Guys and Dolls at Gillingham School

DAMON Runyan’s swirling, sleazy view of Prohibition New York, as encapsulated in his short stories Blood Pressure and The Idyll of Miss Sarah Brown, inspired one of the great classics of musical theatre, Guys and Dolls.

The Frank Loesser show has continued to excite directors, actors, singers, dancers and audiences since it first appeared in 1950. The cast numbers are flexible, the music memorable and the characters colourful, so it has become a staple for school productions, providing a challenging but fun show not only for performers and musicians but a huge backstage team.

Gillingham School has built up a reputation for the excellence of its musicals, and it did Guys and Dolls proud.

From the first notes, the 23-strong band, under the direction of Liam Carey, belted out the dirty brass, the tuneful love songs and the marching tunes with pzazz and assurance, leading into a terrific production.

Director Jane McCarthy had once again used a stage extension that brought the action into the auditorium, with groups of rubber-necking tourists, scuttling hooch peddlars, anxious gangsters and their molls, mission bands and other hopefuls dashing around Broadway and its neighbouring streets.

Nathan Detroit is the one with the blood pressure, on account of his inability to find somewhere to hold his perennial crap game, and his fiancee’s final demand for a wedding.

Miss Sarah Brown is the leader of a hopeless mission for saving lost souls, but these are souls with no desire to be saved.

In comes high roller Sky Masterson to link the stories, proving that you can’t outguess the gods, and Cupid is among their most irresistible.

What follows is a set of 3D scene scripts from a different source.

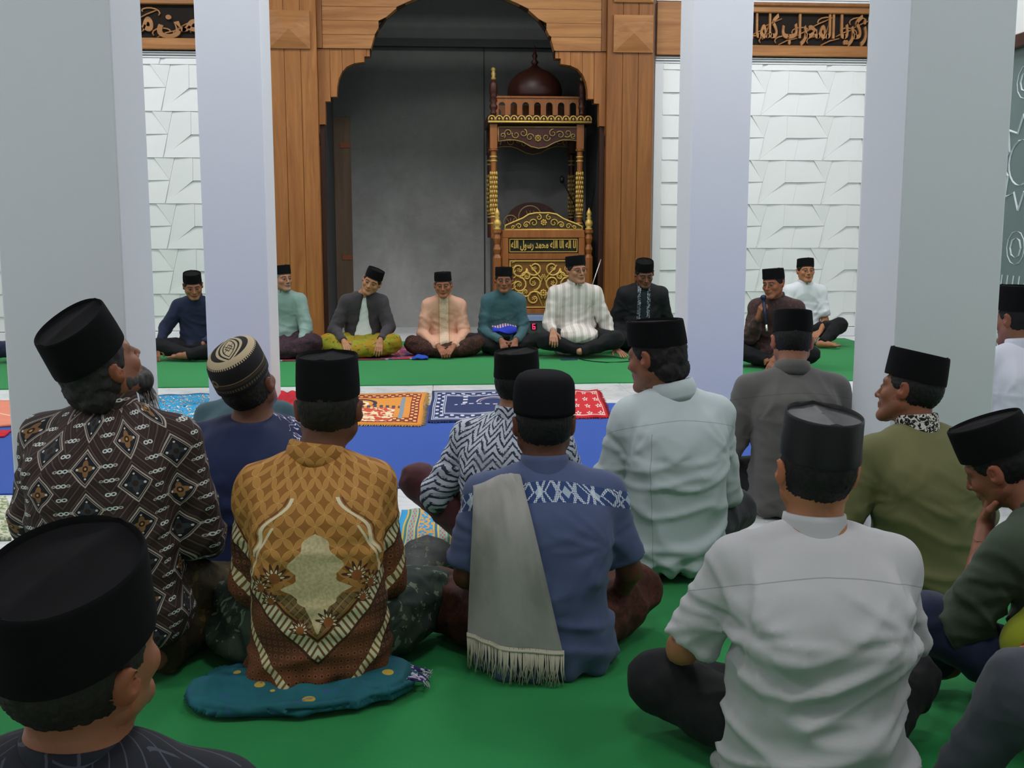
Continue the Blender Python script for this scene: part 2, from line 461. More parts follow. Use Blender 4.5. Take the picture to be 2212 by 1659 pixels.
# pilasters of three boards with a pyramid block
for sg, (xa, xb) in ((-1, (PX0, IX0)), (1, (fx1, 2*AC-PX0))):
    n = 3; wv = (xb-xa)/n
    for k in range(n):
        sub(MB().box(xa+k*wv+.0015, xa+(k+1)*wv-.0015, WY-.19, WY+.02, .06, 4.62, .004), 'plank', M_wood if sg < 0 else M_woodr, mh)
    sub(MB().box(xa-.02, xb+.02, WY-.22, WY+.02, 0, .07, .006), 'plinth', M_woodr, mh)
    zc0 = wl(600, 105, WY-.2)[1]; zc1 = wl(600, 22, WY-.2)[1]
    for (z0, z1) in ((zc0, zc1), (zc1+.14, zc1+.14+.30)):
        m_ = MB(); xa2, xb2 = xa+.02, xb-.07
        if sg > 0: xa2, xb2 = xa+.07, xb-.02
        y = WY-.19; m_.add([(xa2, y, z0), (xb2, y, z0), (xb2, y, z1), (xa2, y, z1), (xa2, y-.025, z0), (xb2, y-.025, z0), (xb2, y-.025, z1), (xa2, y-.025, z1), ((xa2+xb2)/2, y-.075, (z0+z1)/2)],
               [(0, 1, 5, 4), (1, 2, 6, 5), (2, 3, 7, 6), (3, 0, 4, 7), (4, 5, 8), (5, 6, 8), (6, 7, 8), (7, 4, 8), (3, 2, 1, 0)])
        sub(m_, 'pyramid_block', M_woodh, mh)

# ------------------------------------------------------------------ arabic lettering
AR = {'ا': (0xFE8D, 0), 'أ': (0xFE83, 0), 'إ': (0xFE87, 0), 'آ': (0xFE81, 0), 'ب': (0xFE8F, 1), 'ة': (0xFE93, 0), 'ت': (0xFE95, 1), 'ج': (0xFE9D, 1), 'ح': (0xFEA1, 1), 'خ': (0xFEA5, 1),
      'د': (0xFEA9, 0), 'ر': (0xFEAD, 0), 'ز': (0xFEAF, 0), 'س': (0xFEB1, 1), 'ص': (0xFEB9, 1), 'ع': (0xFEC9, 1), 'ف': (0xFED1, 1), 'ق': (0xFED5, 1), 'ك': (0xFED9, 1),
      'ل': (0xFEDD, 1), 'م': (0xFEE1, 1), 'ن': (0xFEE5, 1), 'ه': (0xFEE9, 1), 'و': (0xFEED, 0), 'ي': (0xFEF1, 1), 'ى': (0xFEEF, 0)}
def shape_ar(t):
    out = []
    for wd in t.split(' '):
        g = []
        for i, ch in enumerate(wd):
            if ch not in AR: continue
            base, dual = AR[ch]
            pj = i > 0 and AR.get(wd[i-1], (0, 0))[1]; nj = dual and i < len(wd)-1
            g.append(chr(base+(3 if pj and nj else 1 if pj else 2 if nj else 0)))
        out.append(''.join(g))
    return ' '.join(out)[::-1]
def text_mesh(name, s, x0, x1, z0, z1, y, depth, m, parent, bold=.012):
    cu = bpy.data.curves.new(name, 'FONT'); cu.body = s; cu.resolution_u = 2; cu.offset = bold
    o = bpy.data.objects.new(name, cu); COL.objects.link(o); bpy.context.view_layer.update()
    me0 = bpy.data.meshes.new_from_object(o); bpy.data.objects.remove(o)
    n = len(me0.vertices); V = np.zeros(n*3, np.float32); me0.vertices.foreach_get('co', V); V = V.reshape(-1, 3)
    lo = V.min(0); hi = V.max(0)
    X = x0+(V[:, 0]-lo[0])/(hi[0]-lo[0])*(x1-x0); Z = z0+(V[:, 1]-lo[1])/(hi[1]-lo[1])*(z1-z0)
    faces = [tuple(p.vertices) for p in me0.polygons]
    from collections import Counter
    ec = Counter()
    for fa in faces:
        for i in range(len(fa)): ec[(fa[i], fa[(i+1) % len(fa)])] += 1
    v = [(X[i], y, Z[i]) for i in range(n)]+[(X[i], y-depth, Z[i]) for i in range(n)]
    f = [tuple(i+n for i in fa) for fa in faces]
    for (a, b) in list(ec):
        if (b, a) not in ec: f.append((a, b, b+n, a+n))
    return sub(MB().add(v, f), name, m, parent) if parent is not None else MB().add(v, f).build(name, m)

# ------------------------------------------------------------------ carved friezes
def frieze(xa, xb, texts, label):
    z0, z1 = 3.325, 3.935
    th = empty('carved_frieze', ((xa+xb)/2, WY, z0)); tag(th, label, 'frieze', 'carved friezes on the white wall')
    sub(MB().box(xa, xb, WY-.09, WY, z0, z0+.13, .01), 'rail', M_woodh, th)
    sub(MB().box(xa, xb, WY-.11, WY, z0-.0, z0+.05, .01), 'rail', M_woodh, th)
    sub(MB().box(xa, xb, WY-.09, WY, z1-.11, z1, .01), 'rail', M_woodh, th)
    sub(MB().box(xa, xb, WY-.12, WY, z1-.04, z1, .01), 'rail', M_woodr, th)
    sub(MB().box(xa, xb, WY-.03, WY, z0+.12, z1-.1), 'backboard', M_recess, th)
    wd = (xb-xa)/len(texts)
    for i, t in enumerate(texts):
        a = xa+i*wd+.02; b = xa+(i+1)*wd-.02
        text_mesh('lettering', shape_ar(t), a, b, z0+.13, z1-.11, WY-.03, .035, M_calw, th, .03)
        # flourishes carved between the letters
        mb = MB()
        for k in range(6):
            cx = a+(k+.5)*(b-a)/6+random.uniform(-.03, .03); pts = []
            sgn = random.choice([-1, 1]); zz = random.choice([z0+.2, z0+.3, z0+.42])
            for q in range(10):
                an = q*.42; rr = .03+.011*q; pts.append((cx+sgn*rr*cos(an)*1.3, WY-.045, zz+rr*sin(an)*.55))
            mb.tube(pts, .010, 5)
            mb.tube([(cx-.1, WY-.04, z0+.14+.10*(k % 3)), (cx, WY-.05, z0+.19+.10*(k % 3)), (cx+.12, WY-.04, z0+.22+.11*(k % 3))], .009, 5)
        sub(mb, 'flourish', M_calw, th, True)
frieze(XL, PX0-.02, ['إنما يعمر', 'مساجد الله', 'من آمن'], 'long teak frieze carved with arabic lettering, left of the arch')
sub(MB().box(PX1+.0, 3.05, WY-.10, WY, 3.33, 3.93, .004), 'end_board', M_woodh, mh)
frieze(3.06, XR, ['كلما دخل عليها', 'زكريا المحراب'], 'long teak frieze carved with arabic lettering, right of the arch')

# ------------------------------------------------------------------ glass door in the right wall
dr = MB().box(XR-.03, XR+.12, DY0, DY0+.12, 0, DZ, .01).box(XR-.03, XR+.12, DY1-.12, DY1, 0, DZ, .01).box(XR-.04, XR+.12, DY0, DY1, DZ-.12, DZ, .01).build('door_1', M_woodd); struct(dr)
M_glass = mat('frosted_green_glass', lambda c: mix(noise(c.obj, 2, 2)*.5, lin('5f7574'), lin('4b605f')), rough=.3, spec=.5)
M_etch = mat('etched_glass', col=lin('c3cdcb'), rough=.6)
struct(MB().box(XR+.02, XR+.05, DY0+.12, DY1-.12, 0, DZ-.12).build('window_1', M_glass))
wn = bpy.data.objects['window_1']
def ring(mb, cy, cz, r, t, n=20, sq=1):
    mb.tube([(XR+.018, cy+r*cos(2*pi*k/n), cz+r*sin(2*pi*k/n)*sq) for k in range(n+1)], t, 4)
for cy in (8.75, 9.55):
    m_ = MB()
    for k in range(8):
        a = 2*pi*k/8; b = a+pi/4
        m_.tube([(XR+.018, cy+.34*cos(a), 1.9+.42*sin(a)), (XR+.018, cy+.22*cos(a+pi/8), 1.9+.28*sin(a+pi/8)), (XR+.018, cy+.34*cos(b), 1.9+.42*sin(b))], .012, 4)
    ring(m_, cy, 1.9, .20, .01)
    m_.tube([(XR+.018, cy-.30, 1.45), (XR+.018, cy-.30, 2.35)], .012, 4); m_.tube([(XR+.018, cy+.30, 1.45), (XR+.018, cy+.30, 2.35)], .012, 4)
    for zz in (1.15, 2.6): ring(m_, cy, zz, .09, .01, 8); ring(m_, cy, zz, .15, .006, 12)
    for k in range(5): m_.tube([(XR+.018, cy-.2+.1*k, .2), (XR+.018, cy-.15+.1*k, .55), (XR+.018, cy-.2+.1*k, .9)], .008, 4)
    m_.build('etched_ornament', M_etch, wn)

# ------------------------------------------------------------------ ceiling lamps
M_emit = bpy.data.materials.new('lamp_diffuser'); M_emit.use_nodes = True
b_ = M_emit.node_tree.nodes['Principled BSDF']; b_.inputs['Emission Color'].default_value = (.9, .96, 1, 1); b_.inputs['Emission Strength'].default_value = 2.
lm0 = None
for (x, y) in LAMPS+[(-3.6, 1.0), (.4, 1.0), (4.0, 1.0)]:
    th = empty('ceiling_light', (x, y, CEIL))
    side = 'nearest the arch wall' if y > 9 else ('over the middle of the hall' if y > 5 else 'over the nearest men')
    lr = 'left' if x < -1 else 'right' if x > 2 else 'middle'
    tag(th, 'flat white ceiling light panel '+side+', '+lr+' one of its row', 'light', 'ceiling light panels')
    MB().box(-.6, .6, -.3, .3, -.05, 0, .01).build('frame', M_trim, th)
    MB().box(-.56, .56, -.26, .26, -.056, -.05).build('diffuser', M_emit, th)

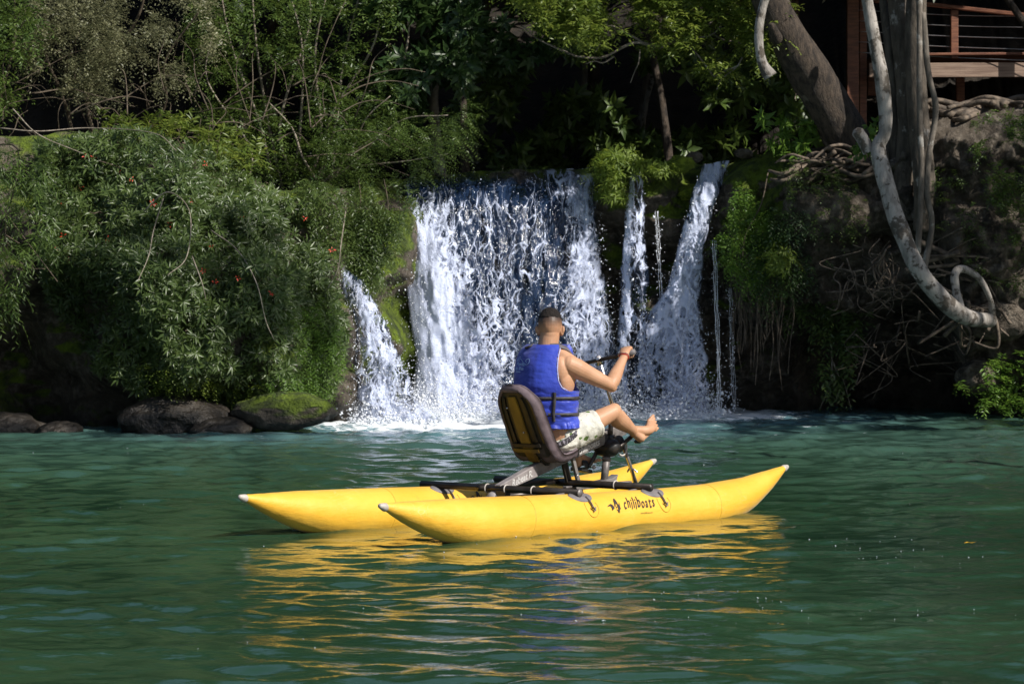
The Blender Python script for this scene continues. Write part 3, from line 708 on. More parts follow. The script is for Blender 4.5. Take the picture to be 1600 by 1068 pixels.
stand('tree', 'tree with broad round dark leaves above the left end of the ledge', 'tree', [(560, -60), (740, -60), (745, 60), (720, 150), (640, 190), (590, 120)], 36.0, 620, 'darkleaf', 'rosette', n=8, L=.20, W=.085, el=(.0, .7),
      stems=[((690, 290, 37), (680, -50, 36.4), .08, .05), ((680, 120, 36.5), (600, 20, 36), .03, .01), ((682, 90, 36.5), (740, 0, 36), .03, .01)], sm='bark_grey', clump=48, thr=-.15, group=G1, seed=4)
stand('bush', 'feathery bush leaning over the left end of the ledge', 'bush', [(470, 230), (560, 190), (640, 170), (735, 160), (742, 215), (700, 262), (630, 290), (540, 320), (470, 300)], 34.6, 1100, 'mid', 'sprig', n=16, length=.30, L=.040, W=.014, ang=1.15, droop=.25, jit=.12,
      stems=[((500, 300, 35), (700, 240, 34.4), .012, .004), ((500, 290, 35), (700, 180, 34.4), .016, .006), ((520, 280, 35), (610, 150, 34.6), .016, .006)], sm='twig', clump=44, thr=-.1, thick=.5, group=G1, seed=5, d0=(.5, -.4, .0))
stand('bush', 'dark drooping bush over the mossy rock left of the widest waterfall', 'bush', [(470, 285), (620, 275), (650, 300), (622, 350), (615, 390), (585, 430), (560, 440), (530, 420), (490, 380), (465, 330)], 33.5, 1150, 'rosette', 'sprig', n=12, length=.28, L=.07, W=.020, ang=.9, droop=.8,
      stems=[((560, 280, 34.2), (550, 400, 34.0), .006, .003), ((600, 280, 34.2), (600, 400, 33.9), .006, .003)], sm='twig_dark', clump=44, thr=-.2, thick=.25, group=G1, seed=6, d0=(.1, -.4, -.3))
stand('overhanging_tree', 'sunlit yellow green branches hanging in at the top centre', 'tree', [(740, -60), (1230, -60), (1225, 60), (1170, 125), (1080, 105), (1020, 75), (960, 85), (900, 70), (850, 40)], 34.6, 2700, 'yellow', 'sprig', n=9, length=.24, L=.095, W=.034, droop=.35,
      stems=[((1230, -60, 34.8), (1030, 75, 34.4), .035, .02), ((1030, 75, 34.4), (900, 88, 34.3), .02, .012), ((900, 88, 34.3), (815, 40, 34.4), .014, .006), ((1060, 60, 34.5), (1115, 120, 34.4), .014, .007), ((1115, 120, 34.4), (1160, 100, 34.4), .010, .005), ((960, 88, 34.4), (915, 100, 34.4), .012, .006),
             ((1100, 40, 34.6), (1180, 85, 34.5), .012, .006), ((1000, 78, 34.4), (985, 130, 34.4), .010, .005), ((1160, 90, 34.5), (1120, 140, 34.4), .010, .005), ((1010, 70, 34.4), (890, 20, 34.5), .014, .006), ((930, 82, 34.4), (960, 20, 34.5), .010, .005), ((1200, -20, 34.7), (1085, 60, 34.4), .02, .008)], sm='bark_grey', clump=40, thr=-.30, thick=.7, group=G1, seed=7)
stand('tree', 'leafy tree growing behind the timber deck', 'tree', [(1330, -60), (1680, -60), (1680, 90), (1500, 100), (1420, 98), (1330, 100)], 47.0, 1300, 'fresh', 'rosette', n=8, L=.26, W=.085, el=(-.2, .7),
      stems=[((1470, 160, 47.5), (1450, -60, 47), .06, .04), ((1560, 160, 47.5), (1580, -60, 47), .06, .04)], sm='bark_grey', clump=44, thr=-.1, thick=.9, group=G1, seed=8)
stand('bush', 'dim understorey bush in the deep shade behind the ledge', 'bush', [(720, 60), (1000, 80), (1250, 70), (1330, 250), (1000, 260), (700, 270)], 40.5, 900, 'mid', 'rosette', n=7, L=.20, W=.08, clump=60, thr=-.1, thick=1.5, group=G1, seed=9)
stand('tree', 'dark leafy bough hanging in the gap between the round-leaved tree and the sunlit branches', 'tree', [(700, -60), (930, -60), (930, 60), (820, 95), (745, 110), (700, 60)], 36.6, 620, 'darkleaf', 'rosette', n=8, L=.18, W=.07, el=(.0, .7), clump=46, thr=-.2, thick=.5, group=G1, seed=19)
stand('bush', 'small bright bush on the bank beside the foot of the leaning tree', 'bush', [(1185, 175), (1240, 168), (1280, 200), (1250, 250), (1205, 235)], 34.6, 60, 'fresh', 'rosette', n=7, L=.14, W=.045, clump=40, thr=-.2, thick=.3, group=G1, seed=10, stems=[((1260, 240, 34.7), (1200, 185, 34.5), .01, .005)])
stand('bush', 'sprawling light green creeper down the rock right of the narrow waterfall', 'bush', [(1135, 250), (1180, 245), (1230, 262), (1240, 300), (1215, 350), (1225, 420), (1170, 450), (1135, 420), (1125, 360), (1150, 310)], 34.2, 640, 'fresh', 'sprig', n=10, length=.2, L=.055, W=.020, droop=.7, clump=34, thr=-.12, thick=.14, group=G1, seed=11, d0=(0, -.6, -.1),
      stems=[((1200, 270, 34.3), (1160, 400, 34.1), .008, .004)])
stand('bush', 'dark leafy plant trailing down to the water below the root tangle', 'bush', [(1215, 480), (1300, 470), (1360, 500), (1330, 540), (1310, 620), (1290, 625), (1280, 540), (1225, 510)], 34.8, 230, 'rosette', 'sprig', n=9, length=.26, L=.10, W=.034, droop=.7, clump=36, thr=-.25, thick=.2, group=G1, seed=12, d0=(0, -.5, -.3),
      stems=[((1280, 470, 35), (1300, 600, 34.7), .01, .005), ((1300, 560, 34.7), (1330, 640, 34.7), .008, .003), ((1300, 560, 34.7), (1280, 640, 34.7), .008, .003)], sm='twig')
stand('bush', 'low green shrub at the waterline in the right corner of the bank', 'bush', [(1490, 600), (1540, 565), (1640, 545), (1660, 635), (1560, 640), (1510, 625)], 34.0, 300, 'fresh', 'sprig', n=10, length=.22, L=.08, W=.026, droop=.5, clump=40, thr=-.3, thick=.25, group=G1, seed=13, d0=(0, -.5, .2))
stand('bush', 'weedy plants on the brown slope below the timber deck', 'bush', [(1490, 200), (1560, 175), (1640, 180), (1640, 330), (1560, 330), (1500, 270)], 33.3, 420, 'mid', 'sprig', n=8, length=.18, L=.055, W=.022, droop=.4, clump=26, thr=.02, thick=.15, group=G1, seed=14, d0=(0, -.5, .3))
stand('bush', 'small green tuft at the fork of the white-barked trunk', 'bush', [(1340, 195), (1380, 180), (1385, 240), (1330, 245)], 33.0, 26, 'fresh', 'rosette', n=6, L=.10, W=.045, clump=20, thr=-.3, thick=.1, group=G1, seed=15)
stand('bush', 'ferny green growth hanging between the creeper and the root curtain', 'bush', [(1180, 330), (1270, 320), (1300, 400), (1240, 450), (1190, 470), (1170, 400)], 34.1, 260, 'darkleaf', 'sprig', n=12, length=.25, L=.07, W=.02, droop=.8, clump=34, thr=-.2, thick=.15, group=G1, seed=16, d0=(0, -.5, -.4))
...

Almost all the members of the huge cast managed consistent and credible American accents, and if there were problems with the sound on the first night and the male chorus needed more oomph, they are minor problems compared with the overall effect of the production, which extended into the American style canteen in the interval.

This is a show where everyone does his or her bit, but inevitably there are star performances.

In more than a dozen productions I have seen in recent years, I’ve never seen the story of Sarah and Sky done more poignantly and electrically than by Colicia Summers and Philip White. Their performances were so much more than all-singing leads in a musical.

Oscar Dethick’s gangly, attractive Nathan was also a world away from the usual tubby hustler, and Emily Heenan managed real pathos in Miss Adelaide’s Lament.

It was fun to have Big Jule (always pronounced Julie) played by a diminutive girl (Grace MacDonald).

The Hot Box Girls shone in Take Back Your Mink, and there were some excellent details in among the big ensemble numbers.

It’s a great show, and another feather in the full cap of the Gillingham team.

GP-W

 

Footnote. Maybe a slightly lighter hand with the beardy make-up – this was certainly ten o’clock shadow rather than stubble!